• WRITTEN INSTRUCTION
Begin at the first line of the data and copy each line through the one containing "scn.cycles.sample_clamp_indirect = 6.0", that line included, with no pictures.

------------

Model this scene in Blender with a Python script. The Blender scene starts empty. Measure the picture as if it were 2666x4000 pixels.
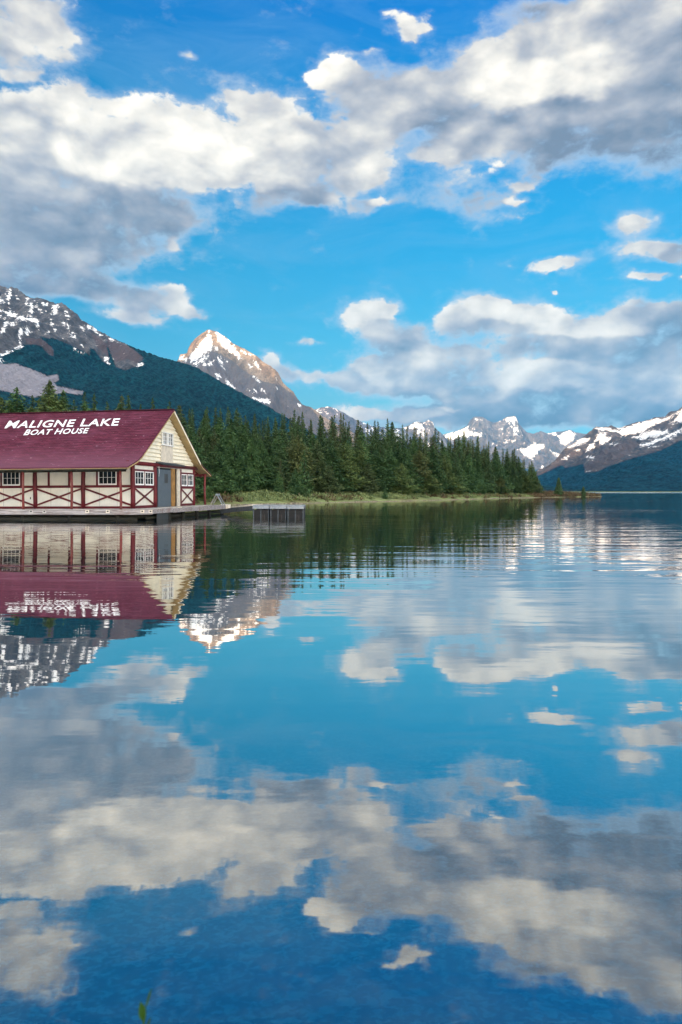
import bpy, math, random
import numpy as np
from mathutils import Vector, Matrix

# ------------------------------------------------------------------ camera, world, sun
scn = bpy.context.scene
COL = scn.collection
F, CX, HY, EYE = 2667.0, 1333.0, 1920.0, 1.6      # lens in photo pixels, horizon row, eye height

cam_d = bpy.data.cameras.new('camera')
cam = bpy.data.objects.new('camera', cam_d)
COL.objects.link(cam)
cam_d.sensor_fit = 'VERTICAL'
cam_d.sensor_height = 36.0
cam_d.sensor_width = 24.0
cam_d.lens = 36.0 * F / 4000.0
cam_d.shift_y = -80.0 / 4000.0
cam_d.clip_start = 0.05
cam_d.clip_end = 90000.0
cam.location = (0, 0, EYE)
cam.rotation_euler = (math.radians(90), 0, 0)
cam_d.dof.use_dof = True
cam_d.dof.focus_distance = 45.0
cam_d.dof.aperture_fstop = 4.0
scn.camera = cam

scn.view_settings.view_transform = 'Standard'
scn.view_settings.look = 'None'
scn.view_settings.exposure = 1.1
scn.view_settings.gamma = 1.0
scn.render.film_transparent = False
scn.cycles.use_denoising = True
scn.cycles.max_bounces = 8
scn.cycles.diffuse_bounces = 3
scn.cycles.glossy_bounces = 3
scn.cycles.transparent_max_bounces = 8
scn.cycles.volume_bounces = 0
scn.cycles.sample_clamp_indirect = 6.0

SUN_AZ = math.radians(28.0)      # sun stands behind the camera, this far round to the left
SUN_EL = math.radians(6.5)
SUNDIR = Vector((-math.sin(SUN_AZ) * math.cos(SUN_EL), -math.cos(SUN_AZ) * math.cos(SUN_EL), math.sin(SUN_EL)))
sun_d = bpy.data.lights.new('sun', 'SUN')
sun_d.energy = 5.0
sun_d.angle = math.radians(0.5)
sun_d.color = (1.0, 0.60, 0.27)
sun = bpy.data.objects.new('sun', sun_d)
COL.objects.link(sun)
sun.rotation_euler = (-SUNDIR).to_track_quat('-Z', 'Y').to_euler()


def uv_of(px, py):
    """photo position -> azimuth and tangent of altitude of the sky behind it"""
    X = (px - CX) / F
    Z = (HY - py) / F
    return math.atan(X), Z / math.sqrt(1 + X * X)


# clouds: (px, py, rx, ry, amount, brightness 0..1)
CLOUDS = [
    # top left puff
    (150, 70, 170, 110, 1.0, .80), (230, 150, 90, 70, .7, .8), (30, 190, 110, 70, .8, .5), (30, 275, 110, 26, .6, .6),
    # great left cloud
    (310, 495, 300, 140, 1.2, .92), (50, 510, 220, 115, 1.0, .80), (620, 500, 240, 130, 1.2, 1.0), (700, 600, 260, 110, 1.2, 1.25),
    (450, 620, 330, 100, 1.0, .95), (900, 680, 180, 70, 1.0, .85), (150, 760, 330, 120, 1.1, .40), (480, 800, 380, 70, 1.0, .30),
    (60, 900, 260, 110, 1.1, .34), (90, 880, 110, 26, .4, .8), (330, 960, 300, 80, 1.0, .22), (60, 1030, 250, 70, .9, .28), (680, 950, 42, 40, .55, .8),
    (600, 880, 140, 50, .5, .2), (1030, 800, 80, 40, .5, .3), (300, 790, 130, 40, .4, .62), (640, 900, 110, 90, .35, .2),
    # middle cloud
    (960, 400, 110, 70, 1.0, .85), (1090, 500, 170, 130, 1.1, .80), (1240, 620, 180, 120, 1.1, .78), (1400, 560, 140, 90, 1.1, .86),
    (1450, 670, 110, 80, 1.0, .78), (1180, 760, 130, 40, .8, .35), (1300, 740, 210, 50, .5, .5), (1400, 820, 120, 30, .5, .25), (1500, 806, 75, 18, .7, .85),
    # small puffs above
    (1590, 125, 65, 56, 1.14, 0.90), (1530, 70, 42, 29, 0.60, 0.75), (1680, 120, 36, 33, 0.72, 0.85), (1430, 215, 74, 26, 0.72, 0.75),
    (1260, 285, 100, 69, 1.20, 0.93), (1400, 320, 159, 67, 1.14, 0.77), (1500, 400, 159, 89, 0.96, 0.55), (725, 225, 38, 16, 0.84, 0.80),
    # great right cloud
    (1680, 340, 120, 90, 1.0, .5), (1850, 300, 150, 100, 1.1, .86), (2010, 330, 170, 110, 1.1, .98), (2000, 190, 170, 60, .9, .85),
    (2200, 150, 220, 100, 1.1, .66), (2370, 250, 190, 100, 1.3, 1.12), (2200, 280, 120, 80, .8, .95), (2560, 140, 240, 170, 1.3, .50), (2600, 330, 200, 130, 1.1, .42),
    (1720, 450, 200, 90, 1.0, .44), (1850, 560, 220, 70, 1.0, .38), (2150, 460, 240, 70, 1.2, .28), (2350, 520, 260, 80, 1.3, .12),
    (2600, 560, 200, 110, 1.4, .06), (2130, 30, 240, 50, .8, .58), (2480, 20, 260, 70, 1.0, .62), (1500, 480, 120, 80, .7, .62),
    # fragments under it
    (1720, 600, 116, 44, 0.75, 0.67), (1800, 700, 116, 50, 0.78, 0.67), (1880, 800, 137, 67, 0.78, 0.35), (2130, 640, 116, 61, 0.88, 0.40), (1740, 610, 42, 17, 0.50, 0.90), (1660, 790, 116, 61, 0.62, 0.30),
    (2020, 768, 50, 16, 0.81, 0.90), (2050, 705, 84, 22, 0.62, 0.75), (1950, 650, 42, 29, 0.50, 0.85),
    # small fair weather puffs, right
    (2480, 868, 93, 35, 1.28, 0.95), (2520, 962, 106, 47, 1.28, 0.90), (2650, 985, 53, 47, 1.22, 0.65), (2175, 1020, 127, 33, 1.28, 0.95),
    (2550, 1078, 63, 19, 1.08, 0.85), (2145, 1118, 18, 10, 1.08, 0.85), (2660, 1090, 27, 17, 1.08, 0.85),
    # low left
    (330, 1120, 190, 50, .9, .32), (150, 1070, 200, 70, .9, .30), (520, 1170, 120, 60, .9, .40), (660, 1150, 85, 55, 1.0, .82),
    (500, 1240, 150, 32, .8, .62), (780, 1215, 70, 24, .6, .5), (850, 1275, 34, 22, .6, .5), (720, 1200, 60, 30, .6, .8),
    # cumulus row, right
    (1400, 1235, 100, 56, 1.02, 0.90), (1500, 1220, 63, 40, 0.82, 0.85), (1480, 1300, 95, 47, 0.92, 0.55), (1590, 1330, 63, 51, 0.82, 0.38), (1650, 1290, 53, 44, 0.51, 0.50),
    (1860, 1195, 121, 64, 1.12, 0.98), (1800, 1240, 95, 44, 0.71, 0.70), (2030, 1210, 127, 61, 1.12, 0.94), (2160, 1250, 127, 61, 1.02, 0.86), (2310, 1270, 137, 50, 1.02, 0.90),
    (2520, 1225, 127, 47, 1.02, 0.80), (2640, 1260, 106, 67, 1.02, 0.35), (1950, 1275, 159, 33, 0.61, 0.55), (2300, 1330, 233, 39, 0.51, 0.40), (2480, 1290, 116, 29, 0.61, 0.85),
    (1460, 1430, 95, 50, 1.02, 0.80), (1600, 1390, 159, 61, 1.12, 0.72), (1780, 1360, 159, 61, 1.12, 0.68), (1720, 1440, 212, 61, 1.02, 0.60),
    (1650, 1500, 233, 42, 1.02, 0.78), (1500, 1530, 137, 33, 0.71, 0.50), (1850, 1530, 212, 44, 0.92, 0.42), (2030, 1360, 84, 33, 0.41, 0.60), (1380, 1490, 63, 44, 0.61, 0.45),
    (2080, 1460, 180, 56, 1.12, 0.76), (2260, 1500, 201, 56, 1.12, 0.74), (2250, 1370, 180, 50, 1.02, 0.28), (2450, 1400, 212, 67, 1.12, 0.30), (2600, 1400, 159, 67, 1.12, 0.42),
    (2480, 1520, 212, 78, 1.12, 0.62), (2640, 1540, 127, 78, 1.02, 0.65), (2200, 1590, 349, 67, 1.22, 0.14), (1850, 1590, 265, 44, 0.87, 0.20), (2550, 1620, 275, 67, 1.12, 0.15),
    (2000, 1640, 424, 50, 0.92, 0.16),
    # cloud tower right of the peak
    (1068, 1390, 36, 44, .95, .85), (1105, 1450, 60, 38, .95, .85), (1200, 1490, 110, 30, .9, .65), (1310, 1500, 90, 25, .7, .45),
    (1170, 1310, 90, 20, .5, .6),
    # low warm bank by the horizon
    (1450, 1610, 150, 28, .9, .78), (1620, 1620, 150, 26, .9, .74), (1290, 1585, 90, 13, .6, .8), (1740, 1598, 100, 13, .6, .8), (1540, 1670, 260, 30, .7, .4),
]


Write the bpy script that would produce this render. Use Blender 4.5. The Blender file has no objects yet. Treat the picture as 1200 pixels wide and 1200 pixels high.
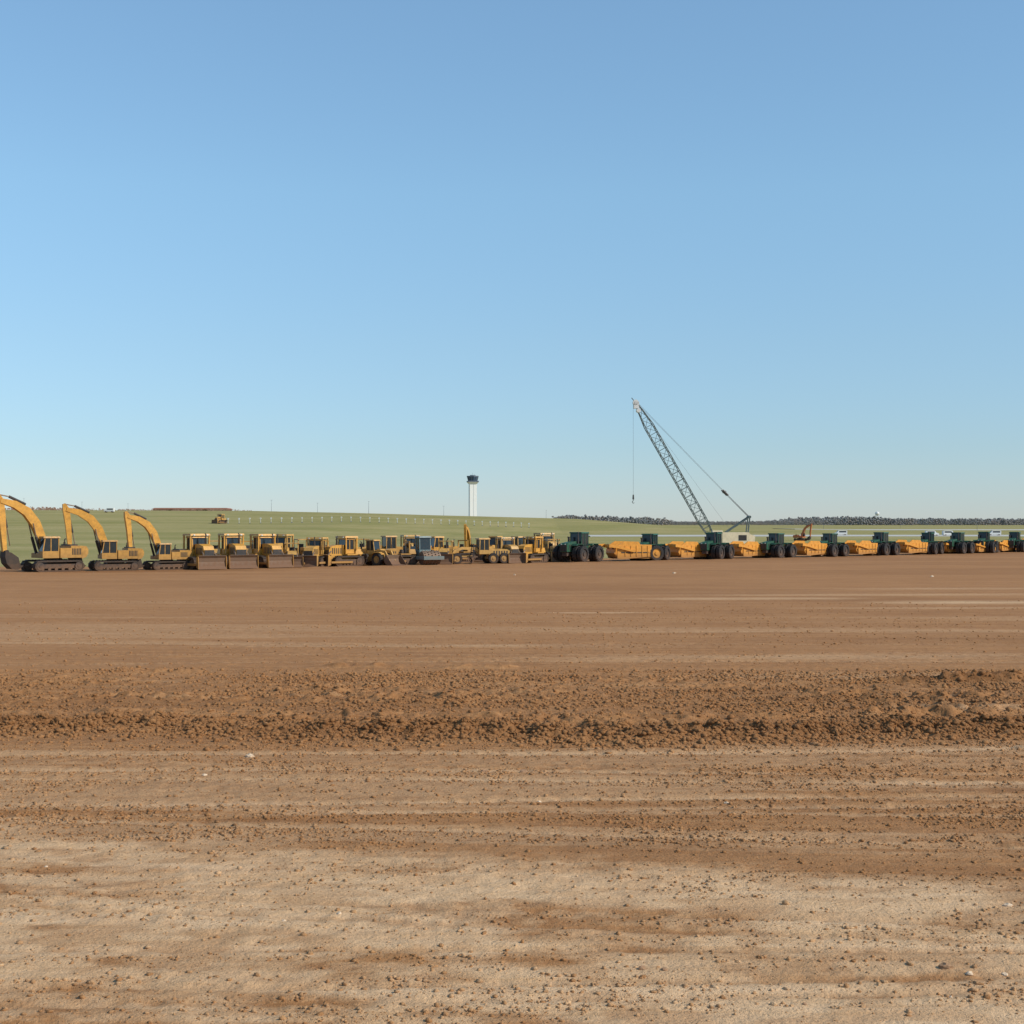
import bpy, bmesh, math, random
import numpy as np
from mathutils import Vector, Matrix
random.seed(7); rng=np.random.default_rng(11)
sc=bpy.context.scene; col=sc.collection
H=4.8; F=1715.0; HZ=612.0
def gp(px,py):            # world ground point surveyed from the photograph
    y=F*H/(py-HZ); return ((px-600)/F*y, y)
# ------------------------------------------------------------------ materials
def newmat(name):
    m=bpy.data.materials.new(name); m.use_nodes=True
    nt=m.node_tree; b=nt.nodes['Principled BSDF']; return m,nt,b
def N(nt,t,**k):
    n=nt.nodes.new(t)
    for a,v in k.items(): setattr(n,a,v)
    return n
def mixc(nt,fac,a,b,mode='MIX'):
    n=N(nt,'ShaderNodeMix',data_type='RGBA',blend_type=mode)
    for s,v in ((n.inputs[0],fac),(n.inputs[6],a),(n.inputs[7],b)):
        if isinstance(v,bpy.types.NodeSocket): nt.links.new(v,s)
        else: s.default_value=(v if not isinstance(v,tuple) else (*v,1))
    return n.outputs[2]
def math_(nt,op,a,b=None,c=None,clamp=False):
    n=N(nt,'ShaderNodeMath',operation=op,use_clamp=clamp)
    for i,v in enumerate((a,b,c)):
        if v is None: continue
        if isinstance(v,bpy.types.NodeSocket): nt.links.new(v,n.inputs[i])
        else: n.inputs[i].default_value=v
    return n.outputs[0]
def noise(nt,vec,scale,detail=4,rough=.6):
    n=N(nt,'ShaderNodeTexNoise'); n.inputs['Scale'].default_value=scale
    n.inputs['Detail'].default_value=detail; n.inputs['Roughness'].default_value=rough
    nt.links.new(vec,n.inputs['Vector']); return n.outputs[0]
def ramp(nt,v,lo,hi):
    n=N(nt,'ShaderNodeMapRange'); n.inputs[1].default_value=lo; n.inputs[2].default_value=hi
    nt.links.new(v,n.inputs[0]); return n.outputs[0]
def paint(name,c,rough=.5,mud=(.19,.095,.045),mudtop=1.5,var=.22,metal=0,mudamt=.65):
    m,nt,b=newmat(name); tc=N(nt,'ShaderNodeTexCoord').outputs['Object']
    oi=N(nt,'ShaderNodeObjectInfo'); rnd=oi.outputs['Random']
    n1=noise(nt,tc,2.2,5,.65); n2=noise(nt,tc,7,4,.65)
    base=mixc(nt,ramp(nt,n1,.35,.7),c,tuple(x*(1-var*1.6) for x in c))
    sep=N(nt,'ShaderNodeSeparateXYZ'); nt.links.new(tc,sep.inputs[0])
    z=math_(nt,'ADD',sep.outputs[2],math_(nt,'MULTIPLY',math_(nt,'SUBTRACT',n1,.5),2.2))
    k=math_(nt,'MULTIPLY',ramp(nt,z,mudtop,mudtop*.25),mudamt)
    k2=math_(nt,'MULTIPLY',ramp(nt,n2,.48,.68),.7*mudamt)
    k=math_(nt,'MAXIMUM',k,math_(nt,'MULTIPLY',k2,math_(nt,'ADD',.35,math_(nt,'MULTIPLY',rnd,.6))))
    out=mixc(nt,k,base,mud); nt.links.new(out,b.inputs['Base Color'])
    r=N(nt,'ShaderNodeMapRange'); r.inputs[3].default_value=rough; r.inputs[4].default_value=.9
    nt.links.new(k,r.inputs[0]); nt.links.new(r.outputs[0],b.inputs['Roughness'])
    b.inputs['Metallic'].default_value=metal
    return m
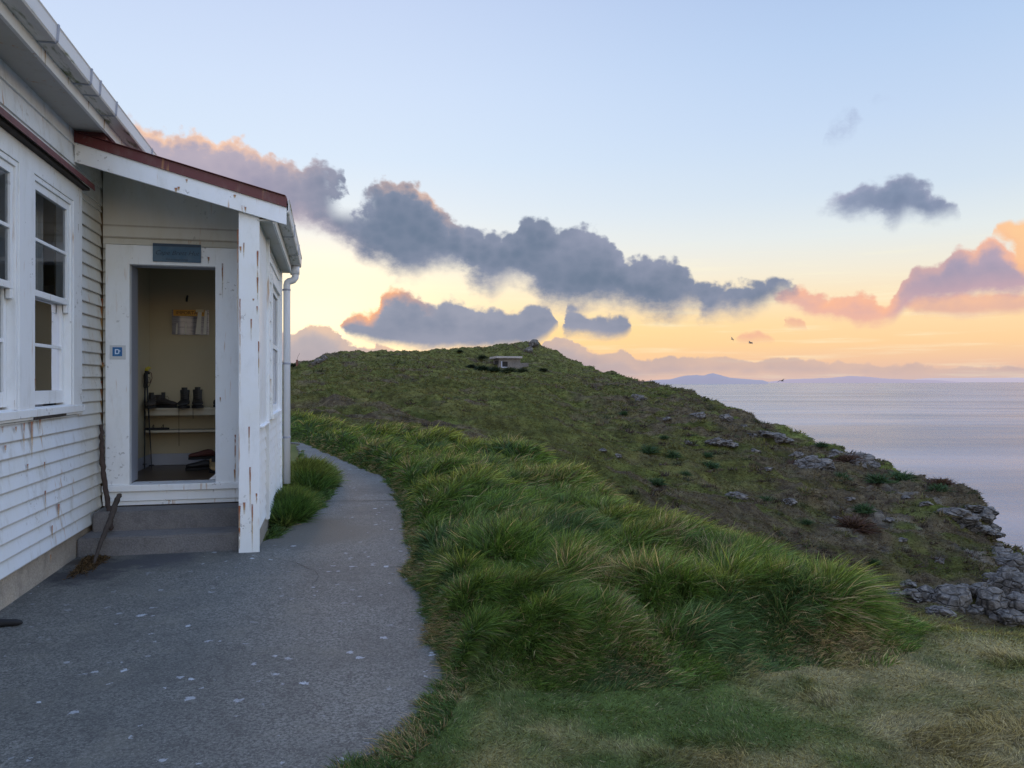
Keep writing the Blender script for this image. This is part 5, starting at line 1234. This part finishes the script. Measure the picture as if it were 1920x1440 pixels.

------------

• RESULT OF THIS TASK
Model this scene in Blender with a Python script. The Blender scene starts empty. Measure the picture as if it were 2666x4000 pixels.
import bpy, math, random
import numpy as np
from mathutils import Vector, Matrix

# ------------------------------------------------------------------ camera, world, sun
scn = bpy.context.scene
COL = scn.collection
F, CX, HY, EYE = 2667.0, 1333.0, 1920.0, 1.6      # lens in photo pixels, horizon row, eye height

cam_d = bpy.data.cameras.new('camera')
cam = bpy.data.objects.new('camera', cam_d)
COL.objects.link(cam)
cam_d.sensor_fit = 'VERTICAL'
cam_d.sensor_height = 36.0
cam_d.sensor_width = 24.0
cam_d.lens = 36.0 * F / 4000.0
cam_d.shift_y = -80.0 / 4000.0
cam_d.clip_start = 0.05
cam_d.clip_end = 90000.0
cam.location = (0, 0, EYE)
cam.rotation_euler = (math.radians(90), 0, 0)
cam_d.dof.use_dof = True
cam_d.dof.focus_distance = 45.0
cam_d.dof.aperture_fstop = 4.0
scn.camera = cam

scn.view_settings.view_transform = 'Standard'
scn.view_settings.look = 'None'
scn.view_settings.exposure = 1.1
scn.view_settings.gamma = 1.0
scn.render.film_transparent = False
scn.cycles.use_denoising = True
scn.cycles.max_bounces = 8
scn.cycles.diffuse_bounces = 3
scn.cycles.glossy_bounces = 3
scn.cycles.transparent_max_bounces = 8
scn.cycles.volume_bounces = 0
scn.cycles.sample_clamp_indirect = 6.0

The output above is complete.